By Mona Charen
Friday, May 02, 2014
The Ben Rhodes memo revealing the duplicity of this
administration on the subject of Benghazi reminds us about the character of
those involved. That President Barack Obama could lie so evenly and so
passionately (remember the second presidential debate?) is not perhaps
surprising at this stage. But let's not forget what it took for Hillary Clinton
to lie to the grieving father of an American hero.
First, a refresher on the facts (as they were certainly
known to the principals):
A convoy of well-armed terrorists rolled into the complex
housing the American consulate in Benghazi on Sept. 11, 2012. The attackers
sealed off streets leading to the consulate with trucks and then commenced the
attack on the building using rocket-propelled grenades, AK-47s, mortars and
artillery mounted on trucks. Ambassador Chris Stevens called Deputy Chief of
Mission Gregory Hicks for help, saying, "Greg, we're under attack."
Hicks, who was in Tripoli, conveyed this up the line, but no help arrived.
The terrorists killed Stevens and another American and
set the building ablaze. (Two more Americans would die later attempting to
protect the annex.) As soon as the next morning, Congressman Mike Rogers,
chairman of the House Intelligence Committee, described the attack as a "commando-style
event" with "coordinated fire, direct fire, (and) indirect
fire." A few days later the Libyan president said that it was a planned
terrorist attack. He also said that the idea it was a "spontaneous protest
that just spun out of control is completely unfounded and preposterous."
Yet a well-orchestrated disinformation campaign by the Obama administration
managed to put the press off the story and mislead the American people.
The brazenness and scope of the disinformation would make
any KGB colonel sigh with admiration. At 10:32 on the night of the attack,
Clinton issued a statement deploring violence in response to "inflammatory
material posted on the Internet." In the days that followed, the president
and his spokesman repeatedly invoked the supposedly offensive video as the
cause of the attack. The president and secretary of state even filmed
commercials to play in Muslim countries denouncing the video while also
upholding America's tradition of religious and political freedom. "We
reject all efforts to denigrate the religious beliefs of others," said the
president. "But there is absolutely no justification to this type of
senseless violence."
But as the State Department finally disclosed a month
after the attack (and as had been widely reported before then), there was no
protest outside the American consulate in Benghazi. Nothing. Not a peep.

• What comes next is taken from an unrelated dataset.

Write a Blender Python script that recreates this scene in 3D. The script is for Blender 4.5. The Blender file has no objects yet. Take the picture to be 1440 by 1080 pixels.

As the Rhodes memo makes clear, the president sent his
U.N. ambassador to the Sunday shows to lie. Susan Rice was "to underscore
that these protests are rooted in an Internet video, and not a broader failure
of policy." Rice did as she was told. The election was less than two
months away. A foreign policy failure would not be politically convenient, so
it would be made to go away. It's one of the minor injustices of this sorry
story that Rice has received more condemnations than the president or secretary
of state, who pulled the strings.
Clinton began to peddle the "Internet video"
story from the first moments after the guns went silent in Benghazi. When the
Libyan ambassador to the U.S. apologized to her on Sept. 13, 2012, for the
"terror attack," she ignored this and burbled on about "the
innocence of Muslims."
The president, vice president and Clinton welcomed the
bodies of Stevens, Tyrone Woods, Sean Smith and Glen Doherty to Andrews Air
Force Base in Maryland on Sept. 14. According to Woods' father, the vice
president used remarkably offensive locker room talk about the deceased Navy
SEAL, but Clinton stayed on message. She greeted the man whose son had bravely
attempted to fight off far more numerous and better-armed terrorists on the
roof of the CIA annex and who gave his life. Did she praise the courage and
self-sacrifice of the decorated Navy SEAL? Did she express regret that he had
been left nearly alone to fight off the Islamist terrorists? No. Not even the
flag-draped coffins spread before Clinton could shake her iron determination to
stick with the script. She told Woods they would catch the guy who made the
Internet film and make sure he was punished.
Most politicians are capable of stretching the truth on
occasion. But this question, this setting and this egregious a lie suggest that
Clinton's conscience -- if she ever had one -- is growing flaccid from disuse.